- The Washington Times
Friday, October 1, 2010


The Justice Department is living down to its reputation for not caring about protecting voting rights of military personnel. With 20 full-time attorneys supposedly on the task, it has failed to do as much for military voters as a ragtag team of volunteer law students has accomplished. The department’s inaction is suspicious.

For months, critics have charged Justice with being reluctant to enforce the 2009 Military and Overseas Voter Enforcement Act (MOVE Act), probably because the Obama political team suspects that soldiers tend to vote Republican. The MOVE Act requires states to mail ballots at least 45 days before Election Day to military personnel and affiliated civilians stationed abroad, unless the states secure a waiver under limited circumstances and produce foolproof alternative means for ensuring military voting rights. The department insists it is rigorously enforcing this law. Its actions, however, are unconvincing.

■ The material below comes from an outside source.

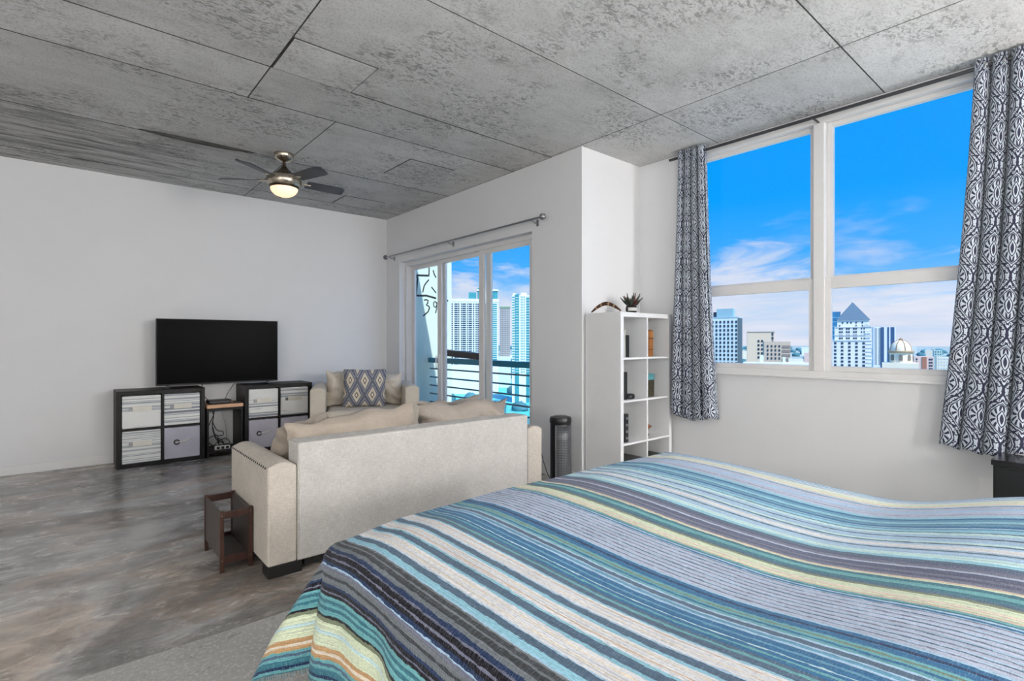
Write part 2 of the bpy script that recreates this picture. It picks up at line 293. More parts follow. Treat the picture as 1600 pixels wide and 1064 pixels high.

Justice official Rebecca Wertz seemed at a February conference to encourage states to seek waivers rather than comply with the MOVE Act. The department has refused demands from Sen. John Cornyn, the Texas Republican who authored the act, to let the public know the status of any efforts to guarantee compliance. Then the department let Wisconsin off the hook by allowing the Badger State to mail ballots just 32 days in advance.

Now, in what is probably the Justice Department’s worst dereliction, it has taken no discernible action against New Mexico and Connecticut for appearing to be guilty of widespread failure to comply with the law, nor against various noncompliant counties in at least five other states.

M. Eric Eversole, executive director of the nonprofit Military Voter Protection (MVP) Project, outlined these findings in a Sept. 27 letter to Attorney General Eric H. Holder, Jr. To compile the data, Mr. Eversole used a team of volunteer law students making phone calls in 14 states in about 700 administrative voting jurisdictions of a nationwide total of 7,838. Why was the Justice Department, with all its resources, not on top of these matters? Furthermore, since the MVP project was able only to contact about one-tenth of the jurisdictions, it’s questionable if the department is keeping tabs on the other 90 percent.

Prompted by Mr. Eversole’s missive, Mr. Cornyn and his Republican colleagues on the Senate Judiciary Committee sent a Sept. 29 letter to Mr. Holder demanding that the Justice Department litigate against noncompliant jurisdictions. By late Friday afternoon, neither the senators nor Mr. Eversole had received a response from Mr. Holder. “I find it a bit surprising that they haven’t even followed up with me,” Mr. Eversole told The Washington Times. “This is another example of their lack of urgency.”

Justice recently forced Hawaii, which originally was not compliant, to produce an acceptable way to accommodate its military voters. That’s the sort of diligence Mr. Holder’s department should demonstrate more often. So far, the Obama administration’s efforts on behalf of our men and women in uniform have been sorely lacking.